--- begin ---

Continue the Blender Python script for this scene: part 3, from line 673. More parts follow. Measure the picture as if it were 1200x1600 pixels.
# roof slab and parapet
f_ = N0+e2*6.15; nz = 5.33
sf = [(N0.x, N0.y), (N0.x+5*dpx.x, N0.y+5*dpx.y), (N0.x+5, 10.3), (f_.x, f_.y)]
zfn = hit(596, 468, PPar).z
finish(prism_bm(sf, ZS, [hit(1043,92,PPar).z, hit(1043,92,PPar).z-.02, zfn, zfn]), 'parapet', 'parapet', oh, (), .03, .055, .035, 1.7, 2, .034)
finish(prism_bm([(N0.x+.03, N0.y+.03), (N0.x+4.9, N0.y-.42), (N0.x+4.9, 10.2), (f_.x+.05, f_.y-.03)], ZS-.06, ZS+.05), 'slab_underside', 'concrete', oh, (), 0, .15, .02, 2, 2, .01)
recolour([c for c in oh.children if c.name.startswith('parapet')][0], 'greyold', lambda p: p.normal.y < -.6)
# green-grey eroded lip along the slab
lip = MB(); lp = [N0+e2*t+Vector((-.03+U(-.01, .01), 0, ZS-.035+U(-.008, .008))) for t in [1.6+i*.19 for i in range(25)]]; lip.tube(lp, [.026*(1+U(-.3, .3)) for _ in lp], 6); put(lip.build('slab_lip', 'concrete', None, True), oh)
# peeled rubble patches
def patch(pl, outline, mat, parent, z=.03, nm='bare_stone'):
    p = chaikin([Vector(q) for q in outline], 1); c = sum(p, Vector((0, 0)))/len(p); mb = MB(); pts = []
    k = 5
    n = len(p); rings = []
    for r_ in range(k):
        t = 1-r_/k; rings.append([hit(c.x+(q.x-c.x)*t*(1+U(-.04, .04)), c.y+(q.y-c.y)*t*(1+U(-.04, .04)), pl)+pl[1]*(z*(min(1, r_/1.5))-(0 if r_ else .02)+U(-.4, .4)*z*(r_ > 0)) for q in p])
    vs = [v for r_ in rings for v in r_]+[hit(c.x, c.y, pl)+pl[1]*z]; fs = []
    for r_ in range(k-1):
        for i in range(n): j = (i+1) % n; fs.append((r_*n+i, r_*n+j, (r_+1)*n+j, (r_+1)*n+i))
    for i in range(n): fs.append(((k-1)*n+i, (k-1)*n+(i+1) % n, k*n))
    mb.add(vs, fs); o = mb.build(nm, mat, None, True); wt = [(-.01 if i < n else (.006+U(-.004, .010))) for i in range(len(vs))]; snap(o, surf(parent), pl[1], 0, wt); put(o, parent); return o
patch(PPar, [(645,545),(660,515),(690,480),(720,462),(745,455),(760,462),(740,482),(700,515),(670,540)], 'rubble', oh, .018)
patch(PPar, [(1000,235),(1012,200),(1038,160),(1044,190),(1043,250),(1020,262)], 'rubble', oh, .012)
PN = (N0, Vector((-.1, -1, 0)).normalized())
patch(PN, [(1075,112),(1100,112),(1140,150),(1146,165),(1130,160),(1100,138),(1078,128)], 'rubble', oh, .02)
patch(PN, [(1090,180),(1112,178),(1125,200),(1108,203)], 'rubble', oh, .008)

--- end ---

# THE PROBLEM
Everything from the first line above up to and including the line that contains "1.7, 2, .034)" should be printed exactly; please print only that.

# WRITTEN RESPONSE
Continue the Blender Python script for this scene: part 3, from line 673. More parts follow. Measure the picture as if it were 1200x1600 pixels.
# roof slab and parapet
f_ = N0+e2*6.15; nz = 5.33
sf = [(N0.x, N0.y), (N0.x+5*dpx.x, N0.y+5*dpx.y), (N0.x+5, 10.3), (f_.x, f_.y)]
zfn = hit(596, 468, PPar).z
finish(prism_bm(sf, ZS, [hit(1043,92,PPar).z, hit(1043,92,PPar).z-.02, zfn, zfn]), 'parapet', 'parapet', oh, (), .03, .055, .035, 1.7, 2, .034)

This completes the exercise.